** Data for this exercise **

◇ ◇ ◇

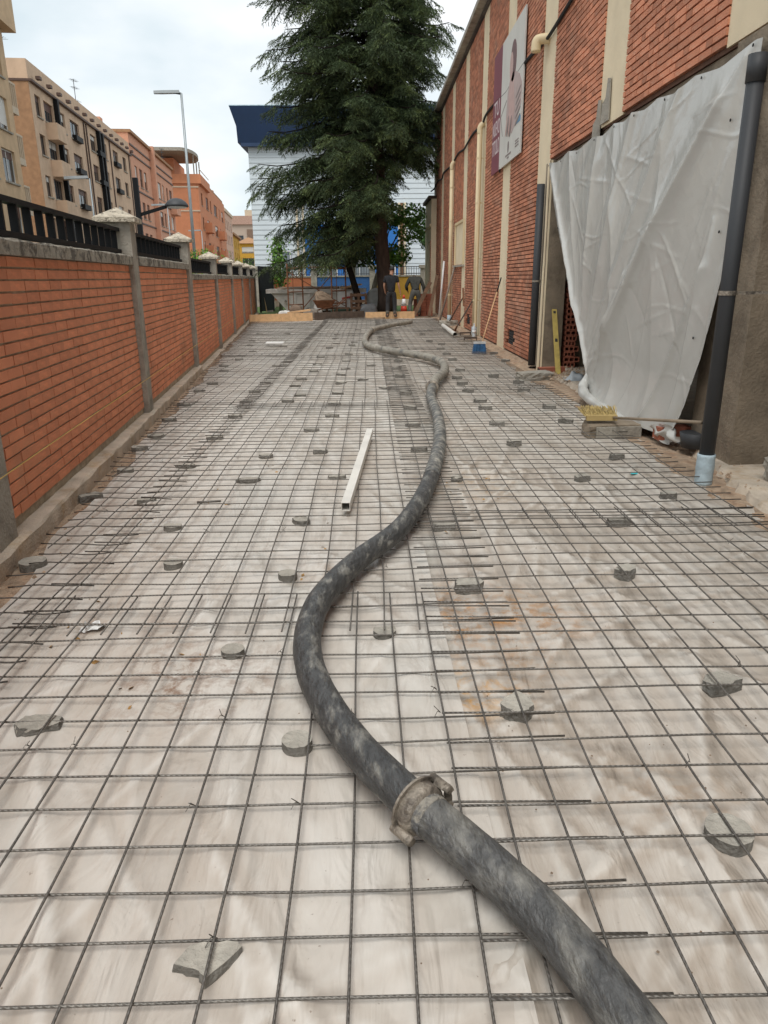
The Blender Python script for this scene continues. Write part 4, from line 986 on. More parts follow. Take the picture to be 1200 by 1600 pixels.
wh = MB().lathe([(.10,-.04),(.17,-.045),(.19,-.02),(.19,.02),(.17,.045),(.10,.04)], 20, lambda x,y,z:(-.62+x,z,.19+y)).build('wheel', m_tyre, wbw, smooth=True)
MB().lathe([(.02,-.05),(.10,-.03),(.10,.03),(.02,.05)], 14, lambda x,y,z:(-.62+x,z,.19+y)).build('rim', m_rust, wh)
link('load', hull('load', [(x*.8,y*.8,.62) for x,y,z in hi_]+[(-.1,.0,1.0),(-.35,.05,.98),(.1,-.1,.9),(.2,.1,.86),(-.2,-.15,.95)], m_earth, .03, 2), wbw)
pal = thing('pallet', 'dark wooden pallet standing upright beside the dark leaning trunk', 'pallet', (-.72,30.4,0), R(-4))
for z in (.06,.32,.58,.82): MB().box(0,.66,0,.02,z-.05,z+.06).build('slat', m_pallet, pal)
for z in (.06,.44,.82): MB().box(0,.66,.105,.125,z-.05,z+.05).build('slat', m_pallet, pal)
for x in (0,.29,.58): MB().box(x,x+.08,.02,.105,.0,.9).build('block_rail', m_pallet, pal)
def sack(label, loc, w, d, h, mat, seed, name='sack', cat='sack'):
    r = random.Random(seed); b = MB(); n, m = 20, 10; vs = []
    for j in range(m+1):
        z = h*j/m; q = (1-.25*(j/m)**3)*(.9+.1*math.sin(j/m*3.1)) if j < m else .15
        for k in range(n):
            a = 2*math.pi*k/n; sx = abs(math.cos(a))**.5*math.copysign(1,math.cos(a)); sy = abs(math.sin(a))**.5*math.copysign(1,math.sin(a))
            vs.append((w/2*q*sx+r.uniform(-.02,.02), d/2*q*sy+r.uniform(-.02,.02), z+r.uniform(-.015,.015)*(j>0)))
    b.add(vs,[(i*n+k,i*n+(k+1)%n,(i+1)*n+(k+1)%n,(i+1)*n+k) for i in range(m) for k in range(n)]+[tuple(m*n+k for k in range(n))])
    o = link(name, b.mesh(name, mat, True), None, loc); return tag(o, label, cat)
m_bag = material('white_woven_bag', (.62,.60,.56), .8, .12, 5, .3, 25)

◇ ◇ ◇

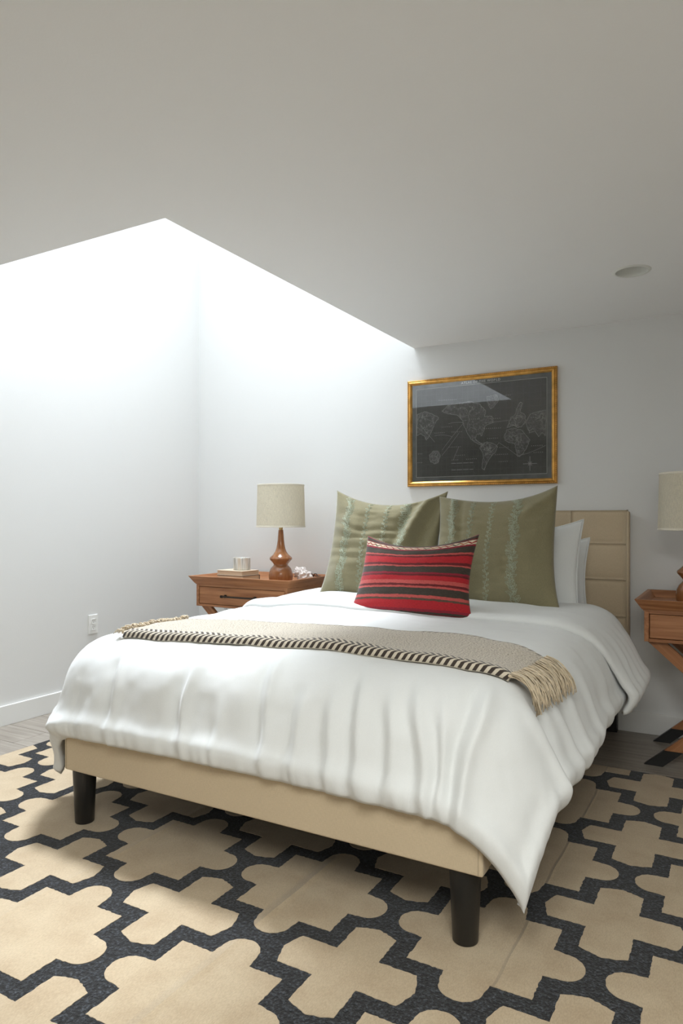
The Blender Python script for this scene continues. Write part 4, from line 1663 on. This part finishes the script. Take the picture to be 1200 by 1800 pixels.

◇ ◇ ◇

** The request **
Print only the run of lines that begins with the line containing "by 1600 pixels." and ends with the line containing "(.62,.60,.56), .8, .12, 5, .3, 25)", both included, exactly as they read.

** Correct result **
The Blender Python script for this scene continues. Write part 4, from line 986 on. More parts follow. Take the picture to be 1200 by 1600 pixels.
wh = MB().lathe([(.10,-.04),(.17,-.045),(.19,-.02),(.19,.02),(.17,.045),(.10,.04)], 20, lambda x,y,z:(-.62+x,z,.19+y)).build('wheel', m_tyre, wbw, smooth=True)
MB().lathe([(.02,-.05),(.10,-.03),(.10,.03),(.02,.05)], 14, lambda x,y,z:(-.62+x,z,.19+y)).build('rim', m_rust, wh)
link('load', hull('load', [(x*.8,y*.8,.62) for x,y,z in hi_]+[(-.1,.0,1.0),(-.35,.05,.98),(.1,-.1,.9),(.2,.1,.86),(-.2,-.15,.95)], m_earth, .03, 2), wbw)
pal = thing('pallet', 'dark wooden pallet standing upright beside the dark leaning trunk', 'pallet', (-.72,30.4,0), R(-4))
for z in (.06,.32,.58,.82): MB().box(0,.66,0,.02,z-.05,z+.06).build('slat', m_pallet, pal)
for z in (.06,.44,.82): MB().box(0,.66,.105,.125,z-.05,z+.05).build('slat', m_pallet, pal)
for x in (0,.29,.58): MB().box(x,x+.08,.02,.105,.0,.9).build('block_rail', m_pallet, pal)
def sack(label, loc, w, d, h, mat, seed, name='sack', cat='sack'):
    r = random.Random(seed); b = MB(); n, m = 20, 10; vs = []
    for j in range(m+1):
        z = h*j/m; q = (1-.25*(j/m)**3)*(.9+.1*math.sin(j/m*3.1)) if j < m else .15
        for k in range(n):
            a = 2*math.pi*k/n; sx = abs(math.cos(a))**.5*math.copysign(1,math.cos(a)); sy = abs(math.sin(a))**.5*math.copysign(1,math.sin(a))
            vs.append((w/2*q*sx+r.uniform(-.02,.02), d/2*q*sy+r.uniform(-.02,.02), z+r.uniform(-.015,.015)*(j>0)))
    b.add(vs,[(i*n+k,i*n+(k+1)%n,(i+1)*n+(k+1)%n,(i+1)*n+k) for i in range(m) for k in range(n)]+[tuple(m*n+k for k in range(n))])
    o = link(name, b.mesh(name, mat, True), None, loc); return tag(o, label, cat)
m_bag = material('white_woven_bag', (.62,.60,.56), .8, .12, 5, .3, 25)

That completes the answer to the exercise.